Os órgãos do Judiciário estão cientes da situação e têm adotado medidas para minimizar os impactos causados pela advocacia abusiva. No entanto, ainda não se encontrou a "cereja do bolo" que permita pôr fim a essas práticas de forma definitiva. Ao analisarmos o cenário, percebemos que advogados litigantes buscam uma segunda "via" como forma de se resguardar diante da possibilidade de insucesso em suas ações.
Muitos deles, por exemplo, utilizam-se de pessoas de baixa renda, pois, mesmo que não obtenham êxito, não há imposição de custas judiciais a esses indivíduos. E partindo desse contexto, seria o momento de revisar essa questão. Considerando a possibilidade de, confirmada a litigância de má-fé, o benefício da gratuidade ser revogado, os advogados litigantes passariam a arcar com todas as despesas geradas ao Judiciário por sua demanda.

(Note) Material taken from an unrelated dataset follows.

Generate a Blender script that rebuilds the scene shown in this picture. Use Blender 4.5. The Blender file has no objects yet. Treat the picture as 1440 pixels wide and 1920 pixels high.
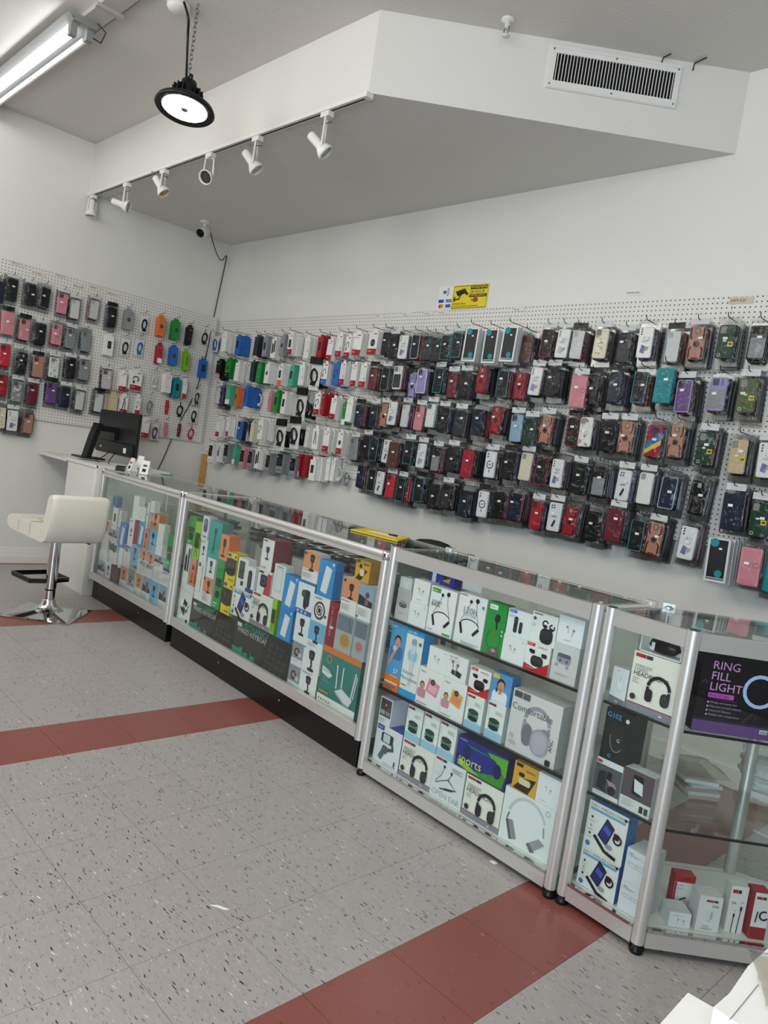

Quando paramos para analisar, percebemos que não é apenas a quantidade de processos que interfere no funcionamento do Judiciário - a morosidade também se destaca. Os tribunais acabam demandando mais tempo para julgar as ações, muitas vezes porque esses processos parecem “não ter fim”, especialmente diante da ampla possibilidade de interposição de recursos. Afinal, por que não recorrer, se o recurso é “gratuito”? Será que, se essas custas fossem cobradas, o Judiciário enfrentaria o mesmo volume de recursos? E, no caso de comprovada má-fé, se houvesse a revogação da gratuidade da justiça, o advogado ainda assim proporia uma nova ação semelhante?
São questionamentos que, se analisados a fundo, podem gerar respostas e provocar atitudes que merecem atenção, produzindo resultados efetivos e benéficos de forma geral.
Atualmente, a ausência de penalidades - especialmente de natureza financeira - é um dos fatores que contribuem para a sobrecarga processual e para a desconfiança na efetividade do Judiciário. A morosidade tornou-se tão característica do nosso sistema que acaba desmotivando e desestimulando litigantes legítimos. No entanto, muitos não compreendem que o problema não é má qualidade do serviço prestado, mas sim no excesso de processos em tramitação. E nesse contexto, o litigante legítimo é prejudicado onde o maior foco são os setores públicos, bancários e telefônicas.
Apesar do reconhecimento do problema, pouco tem sido feito para conter a litigância abusiva. Algumas medidas contribuem para reduzir o número de ações, como as audiências de conciliação presenciais, exigência de emendas à petição inicial e apresentação de procurações atualizadas, mas nenhuma delas tem sido efetivamente capaz de eliminar a litigância predatória.
A questão central é que o sistema de justiça precisa repensar sua estrutura e reduzir os incentivos que hoje favorecem práticas advocatícias abusivas - como a manutenção da justiça gratuita mesmo diante do reconhecimento da má-fé processual. Não se trata aqui de proibir o benefício da gratuidade ou de dificultar o acesso ao Judiciário, mas de utilizar os mecanismos legais de forma adequada quando houver abuso desse direito.
A imposição de custas e taxas processuais cria a expectativa de que a litigância abusiva diminua, pois apenas quem tem um direito fundado e amparado pela lei se arriscaria a acionar o sistema judicial. A litigância abusiva, desde que devidamente caracterizada, deve ser enfrentada com firmeza, pois representa um prejuízo evidente tanto para o Judiciário quanto para a sociedade.